• _WHAT IS NEEDED_:
Repeat exactly each line of the data provided below.

• _SOURCE EXCERPT_:
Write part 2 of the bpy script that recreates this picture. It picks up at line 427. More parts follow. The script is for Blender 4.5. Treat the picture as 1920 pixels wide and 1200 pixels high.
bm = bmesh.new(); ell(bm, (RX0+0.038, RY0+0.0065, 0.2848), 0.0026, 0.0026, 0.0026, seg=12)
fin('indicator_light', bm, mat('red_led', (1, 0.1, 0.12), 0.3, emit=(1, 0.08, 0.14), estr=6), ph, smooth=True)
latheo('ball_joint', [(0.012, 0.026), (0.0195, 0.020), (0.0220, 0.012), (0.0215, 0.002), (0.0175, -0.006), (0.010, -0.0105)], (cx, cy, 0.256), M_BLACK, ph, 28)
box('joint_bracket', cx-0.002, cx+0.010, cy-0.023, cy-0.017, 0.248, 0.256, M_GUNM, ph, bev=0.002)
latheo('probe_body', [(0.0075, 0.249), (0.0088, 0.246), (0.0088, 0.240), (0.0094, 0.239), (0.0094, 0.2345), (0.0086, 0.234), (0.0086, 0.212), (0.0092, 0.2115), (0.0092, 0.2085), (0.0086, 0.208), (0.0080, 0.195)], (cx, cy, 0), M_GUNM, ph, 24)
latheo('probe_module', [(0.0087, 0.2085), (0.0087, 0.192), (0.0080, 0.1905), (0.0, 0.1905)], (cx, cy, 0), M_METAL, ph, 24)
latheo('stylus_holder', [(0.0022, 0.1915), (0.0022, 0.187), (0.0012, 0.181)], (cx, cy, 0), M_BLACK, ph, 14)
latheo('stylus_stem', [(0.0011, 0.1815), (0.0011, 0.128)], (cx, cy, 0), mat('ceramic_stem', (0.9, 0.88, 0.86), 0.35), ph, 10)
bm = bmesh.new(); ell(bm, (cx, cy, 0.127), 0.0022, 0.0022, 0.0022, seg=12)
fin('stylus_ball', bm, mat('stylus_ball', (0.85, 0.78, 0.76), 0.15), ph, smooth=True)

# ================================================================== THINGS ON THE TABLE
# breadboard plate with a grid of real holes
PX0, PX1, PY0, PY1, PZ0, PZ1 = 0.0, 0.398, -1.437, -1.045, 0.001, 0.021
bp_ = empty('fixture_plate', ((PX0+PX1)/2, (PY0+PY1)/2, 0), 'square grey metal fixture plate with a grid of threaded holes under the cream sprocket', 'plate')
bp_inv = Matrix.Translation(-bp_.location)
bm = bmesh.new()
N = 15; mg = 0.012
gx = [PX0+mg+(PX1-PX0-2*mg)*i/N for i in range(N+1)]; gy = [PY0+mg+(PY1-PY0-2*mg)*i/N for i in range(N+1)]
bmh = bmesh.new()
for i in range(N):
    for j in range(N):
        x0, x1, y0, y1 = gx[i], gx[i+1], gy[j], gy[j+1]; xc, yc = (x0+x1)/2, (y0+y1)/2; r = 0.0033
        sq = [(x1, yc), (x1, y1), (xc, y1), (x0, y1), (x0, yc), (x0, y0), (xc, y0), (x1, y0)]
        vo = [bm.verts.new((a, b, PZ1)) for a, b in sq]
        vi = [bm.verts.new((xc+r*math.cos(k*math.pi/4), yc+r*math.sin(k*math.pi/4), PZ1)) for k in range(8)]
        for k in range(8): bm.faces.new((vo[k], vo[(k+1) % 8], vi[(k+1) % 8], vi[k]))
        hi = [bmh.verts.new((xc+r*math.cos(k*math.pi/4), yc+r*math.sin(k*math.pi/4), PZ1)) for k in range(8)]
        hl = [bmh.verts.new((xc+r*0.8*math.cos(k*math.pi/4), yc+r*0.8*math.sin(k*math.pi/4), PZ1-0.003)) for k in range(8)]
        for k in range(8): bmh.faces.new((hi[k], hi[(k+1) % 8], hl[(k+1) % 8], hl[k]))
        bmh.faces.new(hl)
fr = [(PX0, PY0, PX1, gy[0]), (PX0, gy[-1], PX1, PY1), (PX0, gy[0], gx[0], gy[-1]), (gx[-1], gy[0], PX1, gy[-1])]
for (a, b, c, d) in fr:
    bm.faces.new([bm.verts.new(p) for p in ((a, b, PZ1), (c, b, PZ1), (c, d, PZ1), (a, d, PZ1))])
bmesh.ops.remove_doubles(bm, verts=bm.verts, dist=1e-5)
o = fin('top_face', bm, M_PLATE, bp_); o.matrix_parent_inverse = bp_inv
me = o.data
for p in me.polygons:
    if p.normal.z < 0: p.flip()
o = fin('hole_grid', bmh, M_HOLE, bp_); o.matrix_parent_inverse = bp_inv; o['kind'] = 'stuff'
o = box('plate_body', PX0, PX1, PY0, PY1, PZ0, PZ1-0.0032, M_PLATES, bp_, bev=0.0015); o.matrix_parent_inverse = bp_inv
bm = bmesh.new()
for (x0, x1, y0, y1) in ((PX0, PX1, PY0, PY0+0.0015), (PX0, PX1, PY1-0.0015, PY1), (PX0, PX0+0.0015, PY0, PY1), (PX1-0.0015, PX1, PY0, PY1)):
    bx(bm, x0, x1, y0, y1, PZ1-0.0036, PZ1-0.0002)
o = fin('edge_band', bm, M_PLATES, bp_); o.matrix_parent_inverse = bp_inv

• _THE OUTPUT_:
Write part 2 of the bpy script that recreates this picture. It picks up at line 427. More parts follow. The script is for Blender 4.5. Treat the picture as 1920 pixels wide and 1200 pixels high.
bm = bmesh.new(); ell(bm, (RX0+0.038, RY0+0.0065, 0.2848), 0.0026, 0.0026, 0.0026, seg=12)
fin('indicator_light', bm, mat('red_led', (1, 0.1, 0.12), 0.3, emit=(1, 0.08, 0.14), estr=6), ph, smooth=True)
latheo('ball_joint', [(0.012, 0.026), (0.0195, 0.020), (0.0220, 0.012), (0.0215, 0.002), (0.0175, -0.006), (0.010, -0.0105)], (cx, cy, 0.256), M_BLACK, ph, 28)
box('joint_bracket', cx-0.002, cx+0.010, cy-0.023, cy-0.017, 0.248, 0.256, M_GUNM, ph, bev=0.002)
latheo('probe_body', [(0.0075, 0.249), (0.0088, 0.246), (0.0088, 0.240), (0.0094, 0.239), (0.0094, 0.2345), (0.0086, 0.234), (0.0086, 0.212), (0.0092, 0.2115), (0.0092, 0.2085), (0.0086, 0.208), (0.0080, 0.195)], (cx, cy, 0), M_GUNM, ph, 24)
latheo('probe_module', [(0.0087, 0.2085), (0.0087, 0.192), (0.0080, 0.1905), (0.0, 0.1905)], (cx, cy, 0), M_METAL, ph, 24)
latheo('stylus_holder', [(0.0022, 0.1915), (0.0022, 0.187), (0.0012, 0.181)], (cx, cy, 0), M_BLACK, ph, 14)
latheo('stylus_stem', [(0.0011, 0.1815), (0.0011, 0.128)], (cx, cy, 0), mat('ceramic_stem', (0.9, 0.88, 0.86), 0.35), ph, 10)
bm = bmesh.new(); ell(bm, (cx, cy, 0.127), 0.0022, 0.0022, 0.0022, seg=12)
fin('stylus_ball', bm, mat('stylus_ball', (0.85, 0.78, 0.76), 0.15), ph, smooth=True)

# ================================================================== THINGS ON THE TABLE
# breadboard plate with a grid of real holes
PX0, PX1, PY0, PY1, PZ0, PZ1 = 0.0, 0.398, -1.437, -1.045, 0.001, 0.021
bp_ = empty('fixture_plate', ((PX0+PX1)/2, (PY0+PY1)/2, 0), 'square grey metal fixture plate with a grid of threaded holes under the cream sprocket', 'plate')
bp_inv = Matrix.Translation(-bp_.location)
bm = bmesh.new()
N = 15; mg = 0.012
gx = [PX0+mg+(PX1-PX0-2*mg)*i/N for i in range(N+1)]; gy = [PY0+mg+(PY1-PY0-2*mg)*i/N for i in range(N+1)]
bmh = bmesh.new()
for i in range(N):
    for j in range(N):
        x0, x1, y0, y1 = gx[i], gx[i+1], gy[j], gy[j+1]; xc, yc = (x0+x1)/2, (y0+y1)/2; r = 0.0033
        sq = [(x1, yc), (x1, y1), (xc, y1), (x0, y1), (x0, yc), (x0, y0), (xc, y0), (x1, y0)]
        vo = [bm.verts.new((a, b, PZ1)) for a, b in sq]
        vi = [bm.verts.new((xc+r*math.cos(k*math.pi/4), yc+r*math.sin(k*math.pi/4), PZ1)) for k in range(8)]
        for k in range(8): bm.faces.new((vo[k], vo[(k+1) % 8], vi[(k+1) % 8], vi[k]))
        hi = [bmh.verts.new((xc+r*math.cos(k*math.pi/4), yc+r*math.sin(k*math.pi/4), PZ1)) for k in range(8)]
        hl = [bmh.verts.new((xc+r*0.8*math.cos(k*math.pi/4), yc+r*0.8*math.sin(k*math.pi/4), PZ1-0.003)) for k in range(8)]
        for k in range(8): bmh.faces.new((hi[k], hi[(k+1) % 8], hl[(k+1) % 8], hl[k]))
        bmh.faces.new(hl)
fr = [(PX0, PY0, PX1, gy[0]), (PX0, gy[-1], PX1, PY1), (PX0, gy[0], gx[0], gy[-1]), (gx[-1], gy[0], PX1, gy[-1])]
for (a, b, c, d) in fr:
    bm.faces.new([bm.verts.new(p) for p in ((a, b, PZ1), (c, b, PZ1), (c, d, PZ1), (a, d, PZ1))])
bmesh.ops.remove_doubles(bm, verts=bm.verts, dist=1e-5)
o = fin('top_face', bm, M_PLATE, bp_); o.matrix_parent_inverse = bp_inv
me = o.data
for p in me.polygons:
    if p.normal.z < 0: p.flip()
o = fin('hole_grid', bmh, M_HOLE, bp_); o.matrix_parent_inverse = bp_inv; o['kind'] = 'stuff'
o = box('plate_body', PX0, PX1, PY0, PY1, PZ0, PZ1-0.0032, M_PLATES, bp_, bev=0.0015); o.matrix_parent_inverse = bp_inv
bm = bmesh.new()
for (x0, x1, y0, y1) in ((PX0, PX1, PY0, PY0+0.0015), (PX0, PX1, PY1-0.0015, PY1), (PX0, PX0+0.0015, PY0, PY1), (PX1-0.0015, PX1, PY0, PY1)):
    bx(bm, x0, x1, y0, y1, PZ1-0.0036, PZ1-0.0002)
o = fin('edge_band', bm, M_PLATES, bp_); o.matrix_parent_inverse = bp_inv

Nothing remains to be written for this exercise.